La FED (l’equivalente USA della Banca d’Italia) si è trovata settimana scorsa in una situazione senza precedenti. Pochi giorni dopo aver di fatto nazionalizzato due colossi del credito come Fannie Mae e Freddie Mac (si veda in proposito il nostro articolo di settimana scorsa), il ritiro della potenziale offerta di acquisto di Korean Development Bank nei confronti di Lehman ha scatenato una reazione furibonda dei mercati, che non si è concentrata solo si Lehman, ma anche su AIG (colosso assicurativo a livello mondiale), Washington Mutual (molto importante a livello domestico USA) e, in misura minore, Merrill Lynch.
A questa situazione ha invero contribuito anche la trimestrale di Lehman, che ha svalutato il proprio portafoglio di obbligazioni legate ai mutui fondiari in misura molto maggiore rispetto agli altri istituti, istituendo di fatto un termine di paragone (un “benchmark”) a ribasso per tutti i competitor e innescando quindi nuove aspettative di perdite.
 
Alla fine della settimana scorsa quindi gli istituti a “rischio” (tutti di dimensioni enormi) erano quattro, tutti alla ricerca disperata di finanziatori per decine di miliardi di USD.
A quel punto la FED aveva la necessità di fare una scelta: “salvare” tutti garantendo i potenziali acquirenti sulle perdite (tutt’ora inquantificabili) dei portafogli legati ai mutui fondiari, oppure mostrare un atteggiamento (almeno in parte) più intransigente.
Il rischio della prima scelta è stato già sottolineato da moltissimi commentatori; salvare tutti avrebbe rappresentato un precedente rischioso in termini di “moral hazard”, certificando di fatto che certe istituzioni “non possono fallire” e che quindi acquistare titoli di debito di quest’ultime è virtualmente senza rischio. Trattandosi di società private, questo tipo di ragionamento (se confermato dai fatti), rischia di riprodurre all’infinito gli eccessi finanziari che sono stati la causa di tutti i problemi attuali.
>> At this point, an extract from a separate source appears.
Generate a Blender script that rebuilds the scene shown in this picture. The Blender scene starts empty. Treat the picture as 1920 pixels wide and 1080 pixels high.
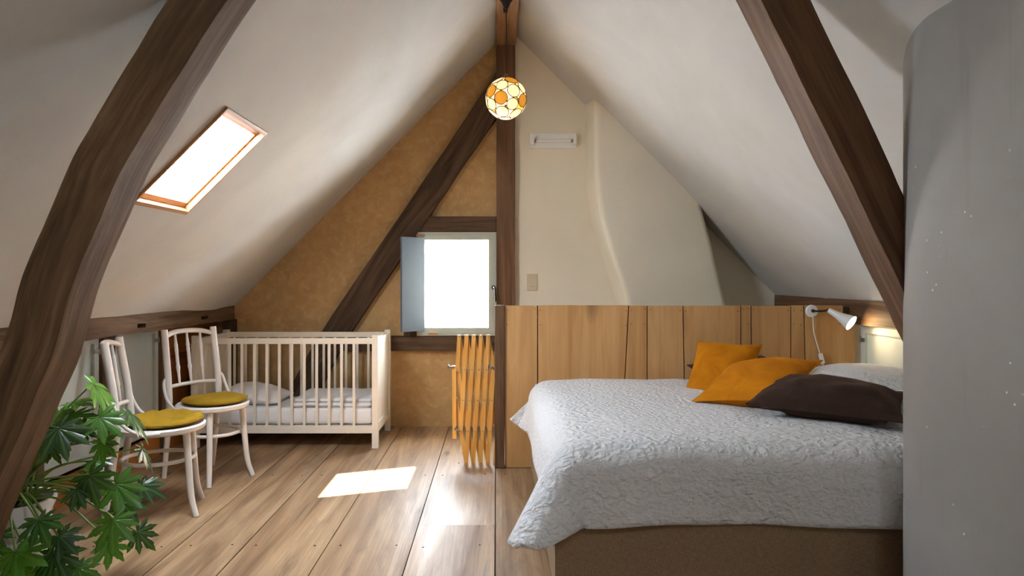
import bpy, bmesh, math, random
from mathutils import Vector, Matrix, noise
random.seed(7)
C = bpy.context.scene.collection
SC = bpy.context.scene
PI = math.pi

# ------------------------------------------------------------------ camera, world, sun, exposure
CAM_H = 1.2
cam_d = bpy.data.cameras.new('camera'); cam = bpy.data.objects.new('camera', cam_d); C.objects.link(cam)
cam.location = (0, 0, CAM_H); cam.rotation_euler = (PI/2, 0, 0)
cam_d.lens = 24; cam_d.sensor_width = 36; cam_d.shift_x = 30/1920; cam_d.shift_y = -20/1920
cam_d.clip_start = 0.05
SC.camera = cam

def at(u, v, d):            # a point of the photograph at depth d (metres) in the room
    return Vector(((u-930)*d/1280, d, CAM_H-(v-520)*d/1280))

WORLD_STRENGTH = 22.0
world = bpy.data.worlds.new('sky'); SC.world = world; world.use_nodes = True
bg = world.node_tree.nodes['Background']
bg.inputs[0].default_value = (0.76, 0.88, 1.0, 1); bg.inputs[1].default_value = WORLD_STRENGTH
sun_d = bpy.data.lights.new('sun', 'SUN'); sun = bpy.data.objects.new('sun', sun_d); C.objects.link(sun)
sun_d.energy = 36.0; sun_d.angle = math.radians(0.7); sun_d.color = (1.0, 0.96, 0.90)
sun.rotation_euler = Vector((.625, .85, -1.72)).to_track_quat('-Z', 'Y').to_euler()
sun.location = (-4, -4, 8)
VS = SC.view_settings
VS.view_transform = 'Standard'; VS.look = 'None'; VS.gamma = 1.0; VS.use_curve_mapping = False
VS.exposure = 1.92

# ------------------------------------------------------------------ helpers
def srgb(r, g, b):
    f = lambda c: (c/255/12.92 if c/255 <= .04045 else ((c/255+.055)/1.055)**2.4)
    return (f(r), f(g), f(b), 1)

def new_mat(name):
    m = bpy.data.materials.new(name); m.use_nodes = True
    nt = m.node_tree; b = nt.nodes['Principled BSDF']
    return m, nt, b
def N(nt, t, **kw):
    n = nt.nodes.new(t)
    for k, v in kw.items(): setattr(n, k, v)
    return n
def ramp(nt, stops, fac):
    r = N(nt, 'ShaderNodeValToRGB'); e = r.color_ramp.elements
    e[0].position, e[0].color = stops[0]; e[1].position, e[1].color = stops[1]
    for p, c in stops[2:]:
        x = e.new(p); x.color = c
    nt.links.new(fac, r.inputs[0]); return r
def mix(nt, a, b, fac, mode='MIX'):
    m = N(nt, 'ShaderNodeMix', data_type='RGBA', blend_type=mode)
    for i, s in ((6, a), (7, b)):
        if isinstance(s, tuple): m.inputs[i].default_value = s
        else: nt.links.new(s, m.inputs[i])
    if isinstance(fac, (int, float)): m.inputs[0].default_value = fac
    else: nt.links.new(fac, m.inputs[0])
    return m.outputs[2]
def noise_n(nt, vec, scale, detail=4, rough=.55, dist=0):
    n = N(nt, 'ShaderNodeTexNoise'); n.inputs['Scale'].default_value = scale
    n.inputs['Detail'].default_value = detail; n.inputs['Roughness'].default_value = rough
    n.inputs['Distortion'].default_value = dist
    if vec is not None: nt.links.new(vec, n.inputs['Vector'])
    return n.outputs['Fac']
def mapping(nt, vec, scale, loc=None):
    m = N(nt, 'ShaderNodeMapping'); m.inputs['Scale'].default_value = scale
    nt.links.new(vec, m.inputs['Vector'])
    if loc is not None: nt.links.new(loc, m.inputs['Location'])
    return m.outputs[0]
def bump(nt, b, height, strength=.3, dist=.01):
    n = N(nt, 'ShaderNodeBump'); n.inputs['Strength'].default_value = strength
    n.inputs['Distance'].default_value = dist
    nt.links.new(height, n.inputs['Height']); nt.links.new(n.outputs[0], b.inputs['Normal'])
def rand_loc(nt, k=40):
    oi = N(nt, 'ShaderNodeObjectInfo'); vm = N(nt, 'ShaderNodeVectorMath', operation='SCALE')
    cx = N(nt, 'ShaderNodeCombineXYZ')
    for i in range(3): nt.links.new(oi.outputs['Random'], cx.inputs[i])
    nt.links.new(cx.outputs[0], vm.inputs[0]); vm.inputs['Scale'].default_value = k
    return vm.outputs[0], oi.outputs['Random']

def wood(name, dark, mid, light, rough=.55, band=9, along=.9, streak=None, knots=0, vary=.18, bumpd=.002, coarse=.35, spec=.4, fine_k=.55):
    m, nt, b = new_mat(name)
    a = N(nt, 'ShaderNodeAttribute', attribute_name='grain'); loc, rnd = rand_loc(nt)
    v1 = mapping(nt, a.outputs['Vector'], (along, band, band), loc)
    f1 = noise_n(nt, v1, 1.0, 5, .6, 1.4)
    v2 = mapping(nt, a.outputs['Vector'], (2.2, 110, 110), loc)
    f2 = noise_n(nt, v2, 1.0, 3, .6)
    v3 = mapping(nt, a.outputs['Vector'], (.8, 2.2, 2.2), loc)
    f3 = noise_n(nt, v3, 1.3, 4, .6)
    c = ramp(nt, [(.3, dark), (.72, light), (.5, mid)], f1).outputs[0]
    fine = ramp(nt, [(.3, (.62, .6, .58, 1)), (.62, (1, 1, 1, 1))], f2).outputs[0]
    c = mix(nt, c, fine, fine_k, 'MULTIPLY')
    blot = ramp(nt, [(.32, (1-coarse, 1-coarse, 1-coarse, 1)), (.66, (1, 1, 1, 1))], f3).outputs[0]
    c = mix(nt, c, blot, 1, 'MULTIPLY')
    if streak:
        v4 = mapping(nt, a.outputs['Vector'], (.55, 5, 5), loc)
        f4 = noise_n(nt, v4, 1.6, 6, .65, 2.0)
        s = ramp(nt, [(.52, (0, 0, 0, 1)), (.68, (1, 1, 1, 1))], f4).outputs[0]
        sm = N(nt, 'ShaderNodeMath', operation='MULTIPLY'); nt.links.new(s, sm.inputs[0]); sm.inputs[1].default_value = .55
        c = mix(nt, c, streak, sm.outputs[0])
    if knots:
        v5 = mapping(nt, a.outputs['Vector'], (1.1, 3.2, 3.2), loc)
        vo = N(nt, 'ShaderNodeTexVoronoi'); vo.inputs['Scale'].default_value = knots; nt.links.new(v5, vo.inputs['Vector'])
        k = ramp(nt, [(.03, (.25, .2, .17, 1)), (.12, (1, 1, 1, 1))], vo.outputs['Distance']).outputs[0]
        c = mix(nt, c, k, .9, 'MULTIPLY')
    mr = N(nt, 'ShaderNodeMapRange'); nt.links.new(rnd, mr.inputs[0])
    mr.inputs[3].default_value = 1-vary; mr.inputs[4].default_value = 1+vary
    vm = N(nt, 'ShaderNodeVectorMath', operation='SCALE'); nt.links.new(c, vm.inputs[0]); nt.links.new(mr.outputs[0], vm.inputs['Scale'])
    nt.links.new(vm.outputs[0], b.inputs['Base Color'])
    rr = ramp(nt, [(.3, (rough+.12,)*3+(1,)), (.7, (rough-.06,)*3+(1,))], f1).outputs[0]
    nt.links.new(rr, b.inputs['Roughness']); b.inputs['Specular IOR Level'].default_value = spec
    bump(nt, b, f2, .5, bumpd)
    return m

def plaster(name, c1, c2, scale=1.2, bumpd=.006, rough=.9, fine=None, b_scale=9):
    m, nt, b = new_mat(name)
    g = N(nt, 'ShaderNodeNewGeometry').outputs['Position']
    f = noise_n(nt, g, scale, 6, .62, .4)
    c = ramp(nt, [(.3, c1), (.7, c2)], f).outputs[0]
    if fine:
        f2 = noise_n(nt, g, 14, 6, .7, .6)
        s = ramp(nt, [(.45, (0, 0, 0, 1)), (.75, (1, 1, 1, 1))], f2).outputs[0]
        c = mix(nt, c, fine, s)
    nt.links.new(c, b.inputs['Base Color']); b.inputs['Roughness'].default_value = rough
    b.inputs['Specular IOR Level'].default_value = .2
    bump(nt, b, noise_n(nt, g, b_scale, 6, .6), .6, bumpd)
    return m

def paint(name, col, rough=.45, var=.08, chip=None, chip_at=.66, bumpd=.0006):
    m, nt, b = new_mat(name)
    tc = N(nt, 'ShaderNodeTexCoord').outputs['Object']
    f = noise_n(nt, tc, 6, 4)
    d = tuple(x*(1-var) for x in col[:3])+(1,)
    c = ramp(nt, [(.3, d), (.7, col)], f).outputs[0]
    if chip:
        loc, _ = rand_loc(nt)
        f2 = noise_n(nt, mapping(nt, tc, (1, 1, 1), loc), 26, 5, .65)
        s = ramp(nt, [(chip_at, (0, 0, 0, 1)), (chip_at+.03, (1, 1, 1, 1))], f2).outputs[0]
        c = mix(nt, c, chip, s)
    nt.links.new(c, b.inputs['Base Color']); b.inputs['Roughness'].default_value = rough
    bump(nt, b, noise_n(nt, tc, 60, 3), .4, bumpd)
    return m

def velvet(name, col, col2, sheen=.6, tint=None):
    m, nt, b = new_mat(name)
    tc = N(nt, 'ShaderNodeTexCoord').outputs['Object']
    f = noise_n(nt, tc, 7, 4, .55, 1.0)
    c = ramp(nt, [(.3, col2), (.7, col)], f).outputs[0]
    nt.links.new(c, b.inputs['Base Color']); b.inputs['Roughness'].default_value = .85
    b.inputs['Specular IOR Level'].default_value = .15
    b.inputs['Sheen Weight'].default_value = sheen; b.inputs['Sheen Roughness'].default_value = .4
    b.inputs['Sheen Tint'].default_value = tint or col
    bump(nt, b, noise_n(nt, tc, 26, 5, .6, .8), .45, .006)
    return m

def metal(name, col, rough=.35):
    m, nt, b = new_mat(name)
    b.inputs['Base Color'].default_value = col; b.inputs['Metallic'].default_value = .9
    tc = N(nt, 'ShaderNodeTexCoord').outputs['Object']
    r = ramp(nt, [(.3, (rough-.08,)*3+(1,)), (.7, (rough+.1,)*3+(1,))], noise_n(nt, tc, 30, 3)).outputs[0]
    nt.links.new(r, b.inputs['Roughness'])
    return m

def glass_pane(name):       # a thin pane: clear, with a weak reflection
    m, nt, b = new_mat(name); nt.nodes.remove(b)
    t = N(nt, 'ShaderNodeBsdfTransparent'); g = N(nt, 'ShaderNodeBsdfGlossy'); g.inputs['Roughness'].default_value = .02
    mx = N(nt, 'ShaderNodeMixShader'); o = nt.nodes['Material Output']
    mx.inputs[0].default_value = .04; nt.links.new(t.outputs[0], mx.inputs[1]); nt.links.new(g.outputs[0], mx.inputs[2])
    nt.links.new(mx.outputs[0], o.inputs[0]); return m

def emit(name, col, s, base=None):
    m, nt, b = new_mat(name)
    b.inputs['Base Color'].default_value = base or col
    b.inputs['Emission Color'].default_value = col; b.inputs['Emission Strength'].default_value = s
    return m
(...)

Il rischio della seconda scelta, cioè di lasciar fallire uno o più istituti di grandissime dimensioni, è quello di innescare i cosiddetti “effetti domino” mettendo in crisi altre banche esposte all’istituto fallito, che a loro volta ne mettono in crisi altre ancora e così via (questo in estrema sintesi è quello che successe nel ’29).
In bilico tra i due scenari la FED sembrava aver scelto il secondo, abbandonando Lehman al suo destino quando si è rifiutata di garantire le attività “a rischio”, richiesta che se accettata avrebbe consentito la vendita dell’istituto americano all’inglese Barclay’s.

Dopo tre salvataggi quindi (Bearn Stearns, Freddie Mac e Fannie Mae) si è deciso che gli eccessi del settore finanziario degli ultimi anni non potevano passare impuniti; il concetto del “too big to fail” (troppo grosso per fallire) doveva in qualche modo essere smentito.
Solo due giorni dopo però (cioè nella mattinata di mercoledì 17) questa nuova impostazione è stata ancora contraddetta quando la FED ha di fatto acquisto AIG, garantendo oltre 80 miliardi di USD di finanziamento e acquisendo il 79,90% della società.